The wheels carried by the known undercarriage do not have brakes, so the rim is completely disengaged on its inner side, thus making it possible for it to receive the communication device of the invention.

It can be seen in the figures that such a disposition leaves the ends of the axles completely free, thus enabling them to receive a member for towing the aircraft.

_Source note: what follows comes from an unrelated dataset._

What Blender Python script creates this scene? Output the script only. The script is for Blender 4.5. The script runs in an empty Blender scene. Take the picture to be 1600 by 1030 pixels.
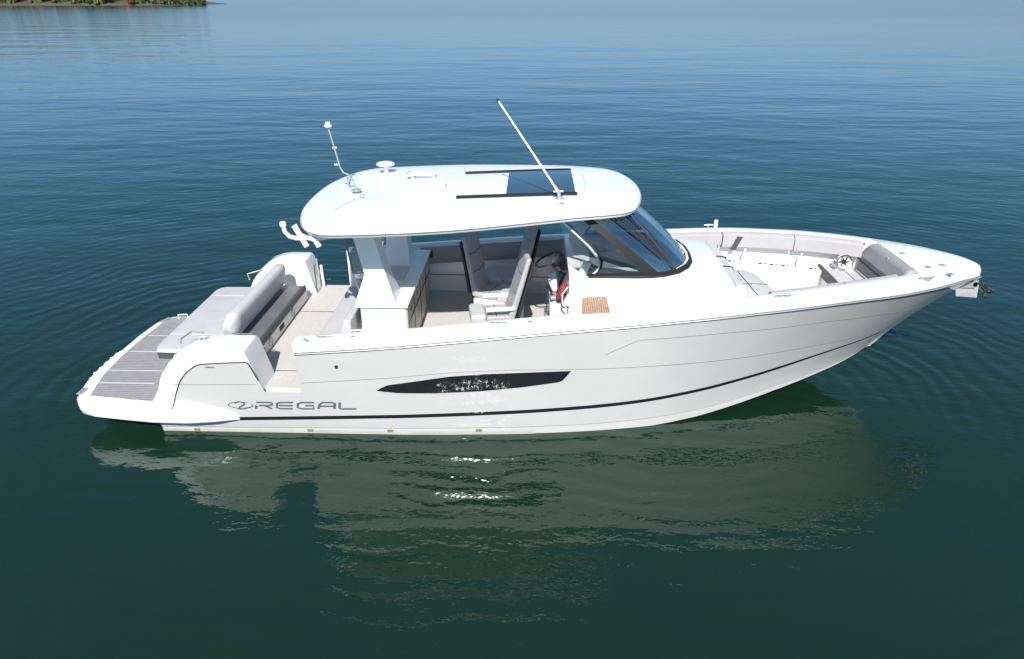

The invention is not limited to the above description, but on the contrary covers any variant coming within the ambit defined by the claims.

Claims

1. An aircraft undercarriage including at least one axle having at least one wheel mounted to rotate thereon, the undercarriage including a communication device for connecting a sensor mounted on a rim of the wheel to stationary processing means mounted on the aircraft, the communication device comprising a rotary antenna mounted on the wheel rim to rotate therewith and connected to the sensor, and a stationary antenna facing said rotary antenna so that the antennas are in electromagnetic relation, said stationary antenna being connected to the processing means, wherein the stationary antenna and the rotary antenna extend on the inner side of the wheel facing the undercarriage.

2. An undercarriage according to claim 1, in which the communication device is housed substantially entirely inside the rim of the wheel.

3. An undercarriage according to claim 1, in which the rotary antenna and the stationary antenna are circular antennas centered on an axis of rotation of the wheel and extending facing each other.